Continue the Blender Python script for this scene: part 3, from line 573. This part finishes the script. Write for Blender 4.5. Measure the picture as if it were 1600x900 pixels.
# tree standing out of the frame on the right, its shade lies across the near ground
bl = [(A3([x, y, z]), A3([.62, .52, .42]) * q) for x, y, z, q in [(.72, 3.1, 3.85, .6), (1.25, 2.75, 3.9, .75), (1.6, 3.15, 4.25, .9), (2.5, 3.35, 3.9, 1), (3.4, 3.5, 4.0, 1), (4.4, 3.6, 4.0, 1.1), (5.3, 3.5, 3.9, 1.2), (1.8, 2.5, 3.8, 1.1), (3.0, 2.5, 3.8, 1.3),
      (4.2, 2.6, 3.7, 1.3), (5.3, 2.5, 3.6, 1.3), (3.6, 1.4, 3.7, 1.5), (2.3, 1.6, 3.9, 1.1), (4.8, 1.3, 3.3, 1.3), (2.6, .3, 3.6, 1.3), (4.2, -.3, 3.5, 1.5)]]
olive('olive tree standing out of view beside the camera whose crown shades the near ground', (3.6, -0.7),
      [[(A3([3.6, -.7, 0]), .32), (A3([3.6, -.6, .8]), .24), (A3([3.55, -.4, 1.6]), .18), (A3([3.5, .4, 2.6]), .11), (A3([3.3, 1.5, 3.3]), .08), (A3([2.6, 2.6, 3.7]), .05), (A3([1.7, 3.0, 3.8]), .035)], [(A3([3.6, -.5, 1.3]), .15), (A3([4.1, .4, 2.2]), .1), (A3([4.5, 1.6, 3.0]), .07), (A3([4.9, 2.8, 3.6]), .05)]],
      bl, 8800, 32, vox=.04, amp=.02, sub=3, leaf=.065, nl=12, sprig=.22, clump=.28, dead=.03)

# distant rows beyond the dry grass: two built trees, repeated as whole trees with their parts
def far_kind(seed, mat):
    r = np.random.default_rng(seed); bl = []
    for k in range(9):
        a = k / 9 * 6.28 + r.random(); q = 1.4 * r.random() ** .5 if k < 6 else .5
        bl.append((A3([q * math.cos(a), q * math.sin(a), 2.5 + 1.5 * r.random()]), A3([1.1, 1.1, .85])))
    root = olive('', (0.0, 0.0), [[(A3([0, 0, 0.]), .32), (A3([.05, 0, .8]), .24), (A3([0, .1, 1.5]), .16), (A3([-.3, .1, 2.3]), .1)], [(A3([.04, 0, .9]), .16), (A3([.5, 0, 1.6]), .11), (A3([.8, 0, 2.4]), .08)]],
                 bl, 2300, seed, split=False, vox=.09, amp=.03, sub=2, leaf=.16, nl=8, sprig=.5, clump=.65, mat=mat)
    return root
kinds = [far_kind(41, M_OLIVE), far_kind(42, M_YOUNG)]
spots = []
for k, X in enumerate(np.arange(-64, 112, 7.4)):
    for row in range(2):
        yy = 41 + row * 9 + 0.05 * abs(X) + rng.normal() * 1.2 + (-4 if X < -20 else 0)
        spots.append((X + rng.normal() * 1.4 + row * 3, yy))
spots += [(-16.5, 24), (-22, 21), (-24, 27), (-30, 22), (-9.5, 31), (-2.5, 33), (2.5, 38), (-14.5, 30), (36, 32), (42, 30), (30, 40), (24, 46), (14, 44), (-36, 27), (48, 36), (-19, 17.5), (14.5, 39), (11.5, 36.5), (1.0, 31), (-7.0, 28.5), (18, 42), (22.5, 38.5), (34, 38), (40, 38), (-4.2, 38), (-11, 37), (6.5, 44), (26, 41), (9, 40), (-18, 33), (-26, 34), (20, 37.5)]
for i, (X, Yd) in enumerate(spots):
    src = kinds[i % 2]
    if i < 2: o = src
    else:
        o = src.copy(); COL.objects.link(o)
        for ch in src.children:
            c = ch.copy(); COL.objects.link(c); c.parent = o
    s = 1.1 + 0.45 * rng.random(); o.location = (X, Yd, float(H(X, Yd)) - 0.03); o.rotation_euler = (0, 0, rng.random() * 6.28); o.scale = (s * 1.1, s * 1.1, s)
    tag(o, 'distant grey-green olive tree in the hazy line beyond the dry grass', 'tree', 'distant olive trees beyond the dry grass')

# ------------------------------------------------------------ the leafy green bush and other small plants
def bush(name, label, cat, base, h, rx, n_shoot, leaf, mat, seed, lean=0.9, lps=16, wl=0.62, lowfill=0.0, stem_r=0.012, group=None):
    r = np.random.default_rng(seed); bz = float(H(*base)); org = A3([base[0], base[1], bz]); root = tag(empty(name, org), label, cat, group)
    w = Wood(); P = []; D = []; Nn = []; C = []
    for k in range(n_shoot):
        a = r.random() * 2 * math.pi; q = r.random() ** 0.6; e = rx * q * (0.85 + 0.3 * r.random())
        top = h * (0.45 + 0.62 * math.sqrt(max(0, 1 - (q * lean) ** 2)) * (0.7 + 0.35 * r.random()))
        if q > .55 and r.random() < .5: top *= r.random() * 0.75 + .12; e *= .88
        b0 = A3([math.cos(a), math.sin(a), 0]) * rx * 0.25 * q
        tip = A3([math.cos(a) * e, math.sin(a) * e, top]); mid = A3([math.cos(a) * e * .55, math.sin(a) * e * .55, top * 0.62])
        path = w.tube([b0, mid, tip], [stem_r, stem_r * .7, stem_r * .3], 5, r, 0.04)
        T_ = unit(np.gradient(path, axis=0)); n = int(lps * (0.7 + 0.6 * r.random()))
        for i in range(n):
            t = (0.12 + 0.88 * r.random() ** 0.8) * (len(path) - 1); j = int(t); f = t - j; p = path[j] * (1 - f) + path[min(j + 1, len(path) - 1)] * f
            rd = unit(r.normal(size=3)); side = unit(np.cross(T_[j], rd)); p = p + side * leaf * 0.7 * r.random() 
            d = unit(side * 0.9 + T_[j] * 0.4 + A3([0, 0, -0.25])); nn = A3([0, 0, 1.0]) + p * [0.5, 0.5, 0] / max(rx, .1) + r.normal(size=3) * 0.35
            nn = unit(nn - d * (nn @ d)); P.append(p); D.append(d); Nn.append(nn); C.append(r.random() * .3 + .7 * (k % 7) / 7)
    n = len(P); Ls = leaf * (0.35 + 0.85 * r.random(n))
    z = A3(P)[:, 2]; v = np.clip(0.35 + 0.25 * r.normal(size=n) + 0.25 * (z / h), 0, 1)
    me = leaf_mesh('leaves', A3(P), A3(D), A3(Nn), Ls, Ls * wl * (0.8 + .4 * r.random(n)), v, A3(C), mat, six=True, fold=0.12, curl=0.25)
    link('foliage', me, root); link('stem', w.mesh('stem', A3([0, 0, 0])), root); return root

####

● Objective
Reproduce the entire listing word for word.

● Solution to the exercise
Continue the Blender Python script for this scene: part 3, from line 573. This part finishes the script. Write for Blender 4.5. Measure the picture as if it were 1600x900 pixels.
# tree standing out of the frame on the right, its shade lies across the near ground
bl = [(A3([x, y, z]), A3([.62, .52, .42]) * q) for x, y, z, q in [(.72, 3.1, 3.85, .6), (1.25, 2.75, 3.9, .75), (1.6, 3.15, 4.25, .9), (2.5, 3.35, 3.9, 1), (3.4, 3.5, 4.0, 1), (4.4, 3.6, 4.0, 1.1), (5.3, 3.5, 3.9, 1.2), (1.8, 2.5, 3.8, 1.1), (3.0, 2.5, 3.8, 1.3),
      (4.2, 2.6, 3.7, 1.3), (5.3, 2.5, 3.6, 1.3), (3.6, 1.4, 3.7, 1.5), (2.3, 1.6, 3.9, 1.1), (4.8, 1.3, 3.3, 1.3), (2.6, .3, 3.6, 1.3), (4.2, -.3, 3.5, 1.5)]]
olive('olive tree standing out of view beside the camera whose crown shades the near ground', (3.6, -0.7),
      [[(A3([3.6, -.7, 0]), .32), (A3([3.6, -.6, .8]), .24), (A3([3.55, -.4, 1.6]), .18), (A3([3.5, .4, 2.6]), .11), (A3([3.3, 1.5, 3.3]), .08), (A3([2.6, 2.6, 3.7]), .05), (A3([1.7, 3.0, 3.8]), .035)], [(A3([3.6, -.5, 1.3]), .15), (A3([4.1, .4, 2.2]), .1), (A3([4.5, 1.6, 3.0]), .07), (A3([4.9, 2.8, 3.6]), .05)]],
      bl, 8800, 32, vox=.04, amp=.02, sub=3, leaf=.065, nl=12, sprig=.22, clump=.28, dead=.03)

# distant rows beyond the dry grass: two built trees, repeated as whole trees with their parts
def far_kind(seed, mat):
    r = np.random.default_rng(seed); bl = []
    for k in range(9):
        a = k / 9 * 6.28 + r.random(); q = 1.4 * r.random() ** .5 if k < 6 else .5
        bl.append((A3([q * math.cos(a), q * math.sin(a), 2.5 + 1.5 * r.random()]), A3([1.1, 1.1, .85])))
    root = olive('', (0.0, 0.0), [[(A3([0, 0, 0.]), .32), (A3([.05, 0, .8]), .24), (A3([0, .1, 1.5]), .16), (A3([-.3, .1, 2.3]), .1)], [(A3([.04, 0, .9]), .16), (A3([.5, 0, 1.6]), .11), (A3([.8, 0, 2.4]), .08)]],
                 bl, 2300, seed, split=False, vox=.09, amp=.03, sub=2, leaf=.16, nl=8, sprig=.5, clump=.65, mat=mat)
    return root
kinds = [far_kind(41, M_OLIVE), far_kind(42, M_YOUNG)]
spots = []
for k, X in enumerate(np.arange(-64, 112, 7.4)):
    for row in range(2):
        yy = 41 + row * 9 + 0.05 * abs(X) + rng.normal() * 1.2 + (-4 if X < -20 else 0)
        spots.append((X + rng.normal() * 1.4 + row * 3, yy))
spots += [(-16.5, 24), (-22, 21), (-24, 27), (-30, 22), (-9.5, 31), (-2.5, 33), (2.5, 38), (-14.5, 30), (36, 32), (42, 30), (30, 40), (24, 46), (14, 44), (-36, 27), (48, 36), (-19, 17.5), (14.5, 39), (11.5, 36.5), (1.0, 31), (-7.0, 28.5), (18, 42), (22.5, 38.5), (34, 38), (40, 38), (-4.2, 38), (-11, 37), (6.5, 44), (26, 41), (9, 40), (-18, 33), (-26, 34), (20, 37.5)]
for i, (X, Yd) in enumerate(spots):
    src = kinds[i % 2]
    if i < 2: o = src
    else:
        o = src.copy(); COL.objects.link(o)
        for ch in src.children:
            c = ch.copy(); COL.objects.link(c); c.parent = o
    s = 1.1 + 0.45 * rng.random(); o.location = (X, Yd, float(H(X, Yd)) - 0.03); o.rotation_euler = (0, 0, rng.random() * 6.28); o.scale = (s * 1.1, s * 1.1, s)
    tag(o, 'distant grey-green olive tree in the hazy line beyond the dry grass', 'tree', 'distant olive trees beyond the dry grass')

# ------------------------------------------------------------ the leafy green bush and other small plants
def bush(name, label, cat, base, h, rx, n_shoot, leaf, mat, seed, lean=0.9, lps=16, wl=0.62, lowfill=0.0, stem_r=0.012, group=None):
    r = np.random.default_rng(seed); bz = float(H(*base)); org = A3([base[0], base[1], bz]); root = tag(empty(name, org), label, cat, group)
    w = Wood(); P = []; D = []; Nn = []; C = []
    for k in range(n_shoot):
        a = r.random() * 2 * math.pi; q = r.random() ** 0.6; e = rx * q * (0.85 + 0.3 * r.random())
        top = h * (0.45 + 0.62 * math.sqrt(max(0, 1 - (q * lean) ** 2)) * (0.7 + 0.35 * r.random()))
        if q > .55 and r.random() < .5: top *= r.random() * 0.75 + .12; e *= .88
        b0 = A3([math.cos(a), math.sin(a), 0]) * rx * 0.25 * q
        tip = A3([math.cos(a) * e, math.sin(a) * e, top]); mid = A3([math.cos(a) * e * .55, math.sin(a) * e * .55, top * 0.62])
        path = w.tube([b0, mid, tip], [stem_r, stem_r * .7, stem_r * .3], 5, r, 0.04)
        T_ = unit(np.gradient(path, axis=0)); n = int(lps * (0.7 + 0.6 * r.random()))
        for i in range(n):
            t = (0.12 + 0.88 * r.random() ** 0.8) * (len(path) - 1); j = int(t); f = t - j; p = path[j] * (1 - f) + path[min(j + 1, len(path) - 1)] * f
            rd = unit(r.normal(size=3)); side = unit(np.cross(T_[j], rd)); p = p + side * leaf * 0.7 * r.random() 
            d = unit(side * 0.9 + T_[j] * 0.4 + A3([0, 0, -0.25])); nn = A3([0, 0, 1.0]) + p * [0.5, 0.5, 0] / max(rx, .1) + r.normal(size=3) * 0.35
            nn = unit(nn - d * (nn @ d)); P.append(p); D.append(d); Nn.append(nn); C.append(r.random() * .3 + .7 * (k % 7) / 7)
    n = len(P); Ls = leaf * (0.35 + 0.85 * r.random(n))
    z = A3(P)[:, 2]; v = np.clip(0.35 + 0.25 * r.normal(size=n) + 0.25 * (z / h), 0, 1)
    me = leaf_mesh('leaves', A3(P), A3(D), A3(Nn), Ls, Ls * wl * (0.8 + .4 * r.random(n)), v, A3(C), mat, six=True, fold=0.12, curl=0.25)
    link('foliage', me, root); link('stem', w.mesh('stem', A3([0, 0, 0])), root); return root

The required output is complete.